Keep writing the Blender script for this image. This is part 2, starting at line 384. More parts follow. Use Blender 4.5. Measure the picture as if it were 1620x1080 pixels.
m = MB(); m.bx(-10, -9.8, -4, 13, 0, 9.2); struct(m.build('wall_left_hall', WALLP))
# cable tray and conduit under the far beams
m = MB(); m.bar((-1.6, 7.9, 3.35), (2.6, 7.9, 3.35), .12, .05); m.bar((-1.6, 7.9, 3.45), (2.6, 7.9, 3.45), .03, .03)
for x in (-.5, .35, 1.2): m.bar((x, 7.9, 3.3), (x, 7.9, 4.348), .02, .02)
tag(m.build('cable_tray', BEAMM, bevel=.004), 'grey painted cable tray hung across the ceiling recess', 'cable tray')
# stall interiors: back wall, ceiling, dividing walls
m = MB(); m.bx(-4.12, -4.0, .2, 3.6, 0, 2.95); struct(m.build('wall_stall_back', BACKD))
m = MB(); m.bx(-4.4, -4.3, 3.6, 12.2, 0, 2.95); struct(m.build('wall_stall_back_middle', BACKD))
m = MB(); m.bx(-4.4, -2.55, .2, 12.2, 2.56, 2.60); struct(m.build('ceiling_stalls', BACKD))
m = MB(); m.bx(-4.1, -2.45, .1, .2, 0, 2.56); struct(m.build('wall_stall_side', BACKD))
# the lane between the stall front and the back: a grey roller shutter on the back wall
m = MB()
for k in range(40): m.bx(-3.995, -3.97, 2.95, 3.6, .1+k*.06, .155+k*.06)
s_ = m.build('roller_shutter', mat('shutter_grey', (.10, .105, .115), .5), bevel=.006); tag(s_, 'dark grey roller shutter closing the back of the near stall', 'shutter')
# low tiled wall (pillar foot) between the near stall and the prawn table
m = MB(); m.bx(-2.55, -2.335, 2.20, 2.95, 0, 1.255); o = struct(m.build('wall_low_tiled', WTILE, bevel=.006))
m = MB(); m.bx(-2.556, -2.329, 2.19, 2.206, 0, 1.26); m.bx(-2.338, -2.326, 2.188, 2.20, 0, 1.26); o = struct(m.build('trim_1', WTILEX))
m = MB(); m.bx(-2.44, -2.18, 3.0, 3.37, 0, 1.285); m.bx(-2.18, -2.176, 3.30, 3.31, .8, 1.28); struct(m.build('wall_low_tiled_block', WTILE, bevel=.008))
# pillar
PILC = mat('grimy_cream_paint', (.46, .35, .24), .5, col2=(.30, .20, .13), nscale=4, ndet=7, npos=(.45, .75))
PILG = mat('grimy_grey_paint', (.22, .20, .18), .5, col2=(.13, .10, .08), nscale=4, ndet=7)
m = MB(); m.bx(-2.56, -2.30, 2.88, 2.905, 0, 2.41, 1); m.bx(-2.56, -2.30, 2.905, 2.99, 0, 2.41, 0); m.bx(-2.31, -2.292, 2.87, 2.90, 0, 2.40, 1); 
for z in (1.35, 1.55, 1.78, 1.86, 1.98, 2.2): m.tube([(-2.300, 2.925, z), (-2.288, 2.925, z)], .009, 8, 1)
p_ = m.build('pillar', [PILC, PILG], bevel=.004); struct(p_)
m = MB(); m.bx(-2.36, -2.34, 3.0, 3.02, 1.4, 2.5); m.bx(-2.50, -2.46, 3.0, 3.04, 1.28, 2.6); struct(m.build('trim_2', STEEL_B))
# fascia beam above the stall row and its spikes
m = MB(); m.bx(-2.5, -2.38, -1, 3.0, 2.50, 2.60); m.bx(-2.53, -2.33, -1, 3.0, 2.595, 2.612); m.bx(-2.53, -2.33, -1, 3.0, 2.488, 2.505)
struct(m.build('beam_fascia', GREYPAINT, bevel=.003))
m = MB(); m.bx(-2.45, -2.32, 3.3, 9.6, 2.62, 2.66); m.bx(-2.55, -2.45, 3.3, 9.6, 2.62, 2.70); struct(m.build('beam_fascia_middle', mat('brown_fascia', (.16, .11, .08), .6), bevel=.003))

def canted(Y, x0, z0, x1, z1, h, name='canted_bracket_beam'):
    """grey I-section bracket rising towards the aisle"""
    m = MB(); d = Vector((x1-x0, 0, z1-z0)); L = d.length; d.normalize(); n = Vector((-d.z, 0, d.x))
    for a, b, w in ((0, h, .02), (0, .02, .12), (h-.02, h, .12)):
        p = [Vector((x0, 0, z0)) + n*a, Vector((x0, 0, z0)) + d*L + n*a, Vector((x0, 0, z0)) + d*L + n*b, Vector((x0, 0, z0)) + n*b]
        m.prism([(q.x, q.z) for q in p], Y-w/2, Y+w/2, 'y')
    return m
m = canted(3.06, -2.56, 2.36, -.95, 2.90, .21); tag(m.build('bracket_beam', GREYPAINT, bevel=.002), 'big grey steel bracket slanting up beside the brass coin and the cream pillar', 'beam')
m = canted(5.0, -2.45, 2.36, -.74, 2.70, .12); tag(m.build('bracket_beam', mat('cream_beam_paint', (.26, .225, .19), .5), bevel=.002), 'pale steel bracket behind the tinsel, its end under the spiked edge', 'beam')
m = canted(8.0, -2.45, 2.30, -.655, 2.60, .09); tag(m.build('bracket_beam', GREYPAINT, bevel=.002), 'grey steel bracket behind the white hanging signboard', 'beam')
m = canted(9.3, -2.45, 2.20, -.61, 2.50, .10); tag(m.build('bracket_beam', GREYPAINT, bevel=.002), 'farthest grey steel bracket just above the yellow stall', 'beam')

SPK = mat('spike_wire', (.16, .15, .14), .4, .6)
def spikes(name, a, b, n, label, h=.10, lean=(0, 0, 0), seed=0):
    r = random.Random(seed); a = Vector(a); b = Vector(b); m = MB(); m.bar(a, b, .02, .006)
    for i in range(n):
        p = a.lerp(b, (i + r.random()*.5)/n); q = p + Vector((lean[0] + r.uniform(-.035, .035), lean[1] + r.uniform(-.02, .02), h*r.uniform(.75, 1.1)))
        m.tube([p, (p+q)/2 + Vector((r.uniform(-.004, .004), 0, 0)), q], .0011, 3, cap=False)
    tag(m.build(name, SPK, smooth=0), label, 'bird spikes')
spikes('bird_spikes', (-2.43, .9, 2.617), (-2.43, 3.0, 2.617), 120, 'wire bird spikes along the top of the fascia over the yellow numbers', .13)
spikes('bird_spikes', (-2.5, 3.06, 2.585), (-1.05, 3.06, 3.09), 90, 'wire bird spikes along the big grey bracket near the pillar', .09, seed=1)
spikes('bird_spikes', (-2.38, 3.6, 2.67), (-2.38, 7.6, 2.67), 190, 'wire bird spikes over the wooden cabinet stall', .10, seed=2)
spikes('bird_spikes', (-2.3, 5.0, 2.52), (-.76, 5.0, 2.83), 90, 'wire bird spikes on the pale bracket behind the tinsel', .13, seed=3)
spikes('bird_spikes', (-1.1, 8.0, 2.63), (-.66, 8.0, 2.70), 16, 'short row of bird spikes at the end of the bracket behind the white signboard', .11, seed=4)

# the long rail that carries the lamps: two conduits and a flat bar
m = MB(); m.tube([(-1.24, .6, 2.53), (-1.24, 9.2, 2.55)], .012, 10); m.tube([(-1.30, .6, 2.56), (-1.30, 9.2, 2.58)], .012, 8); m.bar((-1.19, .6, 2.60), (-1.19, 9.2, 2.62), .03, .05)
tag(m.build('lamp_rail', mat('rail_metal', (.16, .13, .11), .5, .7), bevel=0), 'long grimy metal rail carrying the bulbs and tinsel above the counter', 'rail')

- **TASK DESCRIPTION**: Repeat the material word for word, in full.

- **FINAL ANSWER**:
Keep writing the Blender script for this image. This is part 2, starting at line 384. More parts follow. Use Blender 4.5. Measure the picture as if it were 1620x1080 pixels.
m = MB(); m.bx(-10, -9.8, -4, 13, 0, 9.2); struct(m.build('wall_left_hall', WALLP))
# cable tray and conduit under the far beams
m = MB(); m.bar((-1.6, 7.9, 3.35), (2.6, 7.9, 3.35), .12, .05); m.bar((-1.6, 7.9, 3.45), (2.6, 7.9, 3.45), .03, .03)
for x in (-.5, .35, 1.2): m.bar((x, 7.9, 3.3), (x, 7.9, 4.348), .02, .02)
tag(m.build('cable_tray', BEAMM, bevel=.004), 'grey painted cable tray hung across the ceiling recess', 'cable tray')
# stall interiors: back wall, ceiling, dividing walls
m = MB(); m.bx(-4.12, -4.0, .2, 3.6, 0, 2.95); struct(m.build('wall_stall_back', BACKD))
m = MB(); m.bx(-4.4, -4.3, 3.6, 12.2, 0, 2.95); struct(m.build('wall_stall_back_middle', BACKD))
m = MB(); m.bx(-4.4, -2.55, .2, 12.2, 2.56, 2.60); struct(m.build('ceiling_stalls', BACKD))
m = MB(); m.bx(-4.1, -2.45, .1, .2, 0, 2.56); struct(m.build('wall_stall_side', BACKD))
# the lane between the stall front and the back: a grey roller shutter on the back wall
m = MB()
for k in range(40): m.bx(-3.995, -3.97, 2.95, 3.6, .1+k*.06, .155+k*.06)
s_ = m.build('roller_shutter', mat('shutter_grey', (.10, .105, .115), .5), bevel=.006); tag(s_, 'dark grey roller shutter closing the back of the near stall', 'shutter')
# low tiled wall (pillar foot) between the near stall and the prawn table
m = MB(); m.bx(-2.55, -2.335, 2.20, 2.95, 0, 1.255); o = struct(m.build('wall_low_tiled', WTILE, bevel=.006))
m = MB(); m.bx(-2.556, -2.329, 2.19, 2.206, 0, 1.26); m.bx(-2.338, -2.326, 2.188, 2.20, 0, 1.26); o = struct(m.build('trim_1', WTILEX))
m = MB(); m.bx(-2.44, -2.18, 3.0, 3.37, 0, 1.285); m.bx(-2.18, -2.176, 3.30, 3.31, .8, 1.28); struct(m.build('wall_low_tiled_block', WTILE, bevel=.008))
# pillar
PILC = mat('grimy_cream_paint', (.46, .35, .24), .5, col2=(.30, .20, .13), nscale=4, ndet=7, npos=(.45, .75))
PILG = mat('grimy_grey_paint', (.22, .20, .18), .5, col2=(.13, .10, .08), nscale=4, ndet=7)
m = MB(); m.bx(-2.56, -2.30, 2.88, 2.905, 0, 2.41, 1); m.bx(-2.56, -2.30, 2.905, 2.99, 0, 2.41, 0); m.bx(-2.31, -2.292, 2.87, 2.90, 0, 2.40, 1); 
for z in (1.35, 1.55, 1.78, 1.86, 1.98, 2.2): m.tube([(-2.300, 2.925, z), (-2.288, 2.925, z)], .009, 8, 1)
p_ = m.build('pillar', [PILC, PILG], bevel=.004); struct(p_)
m = MB(); m.bx(-2.36, -2.34, 3.0, 3.02, 1.4, 2.5); m.bx(-2.50, -2.46, 3.0, 3.04, 1.28, 2.6); struct(m.build('trim_2', STEEL_B))
# fascia beam above the stall row and its spikes
m = MB(); m.bx(-2.5, -2.38, -1, 3.0, 2.50, 2.60); m.bx(-2.53, -2.33, -1, 3.0, 2.595, 2.612); m.bx(-2.53, -2.33, -1, 3.0, 2.488, 2.505)
struct(m.build('beam_fascia', GREYPAINT, bevel=.003))
m = MB(); m.bx(-2.45, -2.32, 3.3, 9.6, 2.62, 2.66); m.bx(-2.55, -2.45, 3.3, 9.6, 2.62, 2.70); struct(m.build('beam_fascia_middle', mat('brown_fascia', (.16, .11, .08), .6), bevel=.003))

def canted(Y, x0, z0, x1, z1, h, name='canted_bracket_beam'):
    """grey I-section bracket rising towards the aisle"""
    m = MB(); d = Vector((x1-x0, 0, z1-z0)); L = d.length; d.normalize(); n = Vector((-d.z, 0, d.x))
    for a, b, w in ((0, h, .02), (0, .02, .12), (h-.02, h, .12)):
        p = [Vector((x0, 0, z0)) + n*a, Vector((x0, 0, z0)) + d*L + n*a, Vector((x0, 0, z0)) + d*L + n*b, Vector((x0, 0, z0)) + n*b]
        m.prism([(q.x, q.z) for q in p], Y-w/2, Y+w/2, 'y')
    return m
m = canted(3.06, -2.56, 2.36, -.95, 2.90, .21); tag(m.build('bracket_beam', GREYPAINT, bevel=.002), 'big grey steel bracket slanting up beside the brass coin and the cream pillar', 'beam')
m = canted(5.0, -2.45, 2.36, -.74, 2.70, .12); tag(m.build('bracket_beam', mat('cream_beam_paint', (.26, .225, .19), .5), bevel=.002), 'pale steel bracket behind the tinsel, its end under the spiked edge', 'beam')
m = canted(8.0, -2.45, 2.30, -.655, 2.60, .09); tag(m.build('bracket_beam', GREYPAINT, bevel=.002), 'grey steel bracket behind the white hanging signboard', 'beam')
m = canted(9.3, -2.45, 2.20, -.61, 2.50, .10); tag(m.build('bracket_beam', GREYPAINT, bevel=.002), 'farthest grey steel bracket just above the yellow stall', 'beam')

SPK = mat('spike_wire', (.16, .15, .14), .4, .6)
def spikes(name, a, b, n, label, h=.10, lean=(0, 0, 0), seed=0):
    r = random.Random(seed); a = Vector(a); b = Vector(b); m = MB(); m.bar(a, b, .02, .006)
    for i in range(n):
        p = a.lerp(b, (i + r.random()*.5)/n); q = p + Vector((lean[0] + r.uniform(-.035, .035), lean[1] + r.uniform(-.02, .02), h*r.uniform(.75, 1.1)))
        m.tube([p, (p+q)/2 + Vector((r.uniform(-.004, .004), 0, 0)), q], .0011, 3, cap=False)
    tag(m.build(name, SPK, smooth=0), label, 'bird spikes')
spikes('bird_spikes', (-2.43, .9, 2.617), (-2.43, 3.0, 2.617), 120, 'wire bird spikes along the top of the fascia over the yellow numbers', .13)
spikes('bird_spikes', (-2.5, 3.06, 2.585), (-1.05, 3.06, 3.09), 90, 'wire bird spikes along the big grey bracket near the pillar', .09, seed=1)
spikes('bird_spikes', (-2.38, 3.6, 2.67), (-2.38, 7.6, 2.67), 190, 'wire bird spikes over the wooden cabinet stall', .10, seed=2)
spikes('bird_spikes', (-2.3, 5.0, 2.52), (-.76, 5.0, 2.83), 90, 'wire bird spikes on the pale bracket behind the tinsel', .13, seed=3)
spikes('bird_spikes', (-1.1, 8.0, 2.63), (-.66, 8.0, 2.70), 16, 'short row of bird spikes at the end of the bracket behind the white signboard', .11, seed=4)

# the long rail that carries the lamps: two conduits and a flat bar
m = MB(); m.tube([(-1.24, .6, 2.53), (-1.24, 9.2, 2.55)], .012, 10); m.tube([(-1.30, .6, 2.56), (-1.30, 9.2, 2.58)], .012, 8); m.bar((-1.19, .6, 2.60), (-1.19, 9.2, 2.62), .03, .05)
tag(m.build('lamp_rail', mat('rail_metal', (.16, .13, .11), .5, .7), bevel=0), 'long grimy metal rail carrying the bulbs and tinsel above the counter', 'rail')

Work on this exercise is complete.